Mar 30, 2009 04:08
I stayed up late tonight reading Max Brooks's World War Z: An Oral History of the Zombie War (it was good but not great; its "oral history" format is interesting, but sacrifices depth for breadth) and then thought I'd get right to sleep. I've got lots to do this week in preparation for taking my comps sometime in the near future (when, exactly, is yet to be determined due to some confusion among my committee members about what the scheduling process entails), so sleep is a good thing.
Instead, I laid awake for a while, thinking about my American lit syllabus for this semester and what I was going to do on the day before I begin teaching Joan Slonczewski's A Door Into Ocean and whether or not that would be a good day to have someone come observe my teaching. So I got my computer out and made some notes on what I want to do with that class day and what I need to do to prepare for that day. Then I laid back down and figured I'd go right to sleep.

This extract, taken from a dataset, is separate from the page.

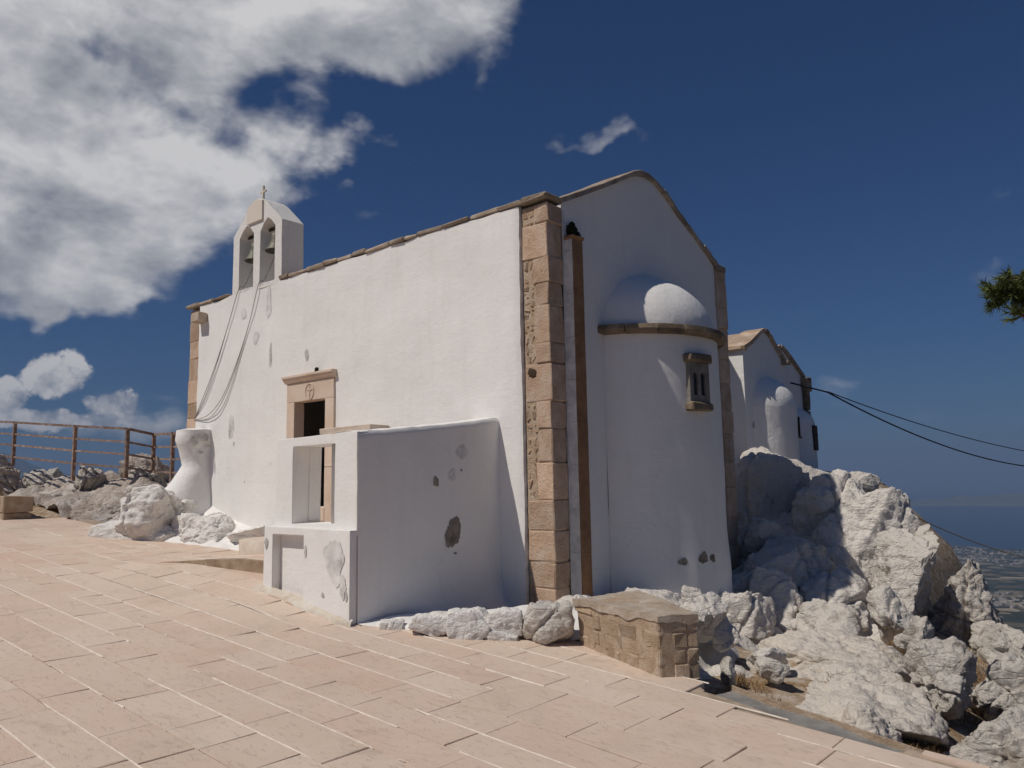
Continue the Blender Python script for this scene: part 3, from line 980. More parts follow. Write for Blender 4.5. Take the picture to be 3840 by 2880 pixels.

No such luck. Thirty to forty-five minutes later, I was still awake, mind racing. So I got up and wrote Cory an email and tooled around on the internet for a bit, then tried again to sleep.

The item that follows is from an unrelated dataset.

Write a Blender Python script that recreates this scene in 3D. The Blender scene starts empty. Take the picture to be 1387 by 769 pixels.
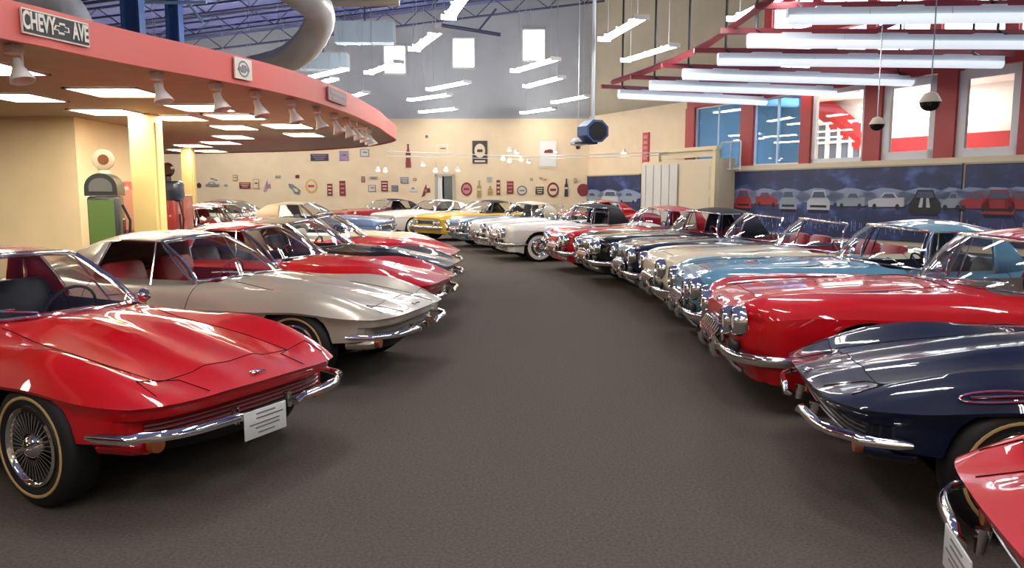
import bpy, math, random
from mathutils import Vector, Matrix
random.seed(7)
PI = math.pi
SC = bpy.context.scene
COL = SC.collection
# ------------------------------------------------------------------ camera
FPX, HEYE, YH = 1040.0, 1.66, 260.0
TH = math.atan((384.5-YH)/FPX)
CT, ST = math.cos(TH), math.sin(TH)
def ray(px, py):
    u = -(py-384.5)/FPX
    return Vector(((px-693.5)/FPX, CT+u*ST, -ST+u*CT))
CAM = Vector((0, 0, HEYE))
def at_z(px, py, z):
    d = ray(px, py); return CAM+d*((z-HEYE)/d.z)
def at_y(px, py, y):
    d = ray(px, py); return CAM+d*(y/d.y)
def at_plane(px, py, p, n):
    d = ray(px, py); return CAM+d*((Vector(p)-CAM).dot(n)/d.dot(n))
cam = bpy.data.cameras.new('camera'); cam.sensor_width = 36; cam.lens = FPX/1387*36; cam.clip_end = 300
co = bpy.data.objects.new('camera', cam); COL.objects.link(co)
co.location = CAM; co.rotation_euler = (PI/2-TH, 0, 0); SC.camera = co
SC.view_settings.view_transform = 'Standard'; SC.view_settings.look = 'None'
SC.view_settings.gamma = 1; SC.view_settings.use_curve_mapping = False
SC.view_settings.exposure = 1.32
SC.cycles.use_denoising = True; SC.cycles.max_bounces = 7; SC.cycles.caustics_reflective = False
SC.cycles.caustics_refractive = False; SC.cycles.sample_clamp_indirect = 6; SC.cycles.transparent_max_bounces = 16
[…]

But here I am, still awake. Thinking about my comprehensive exams and what I need to do to prepare and what reading I need to still do or what texts I need to specifically revisit. And then I remembered I have this essay by Henry Louis Gates, Jr., that I was told specifically to read (even though it's not on my comps reading list) and that I have right here by my head, on my bookshelf. So I picked it up and started reading.
So. At 4 am I am not sleeping (as I so want to be) but studying. I hope the rest of the week's nights aren't like this. This is torture.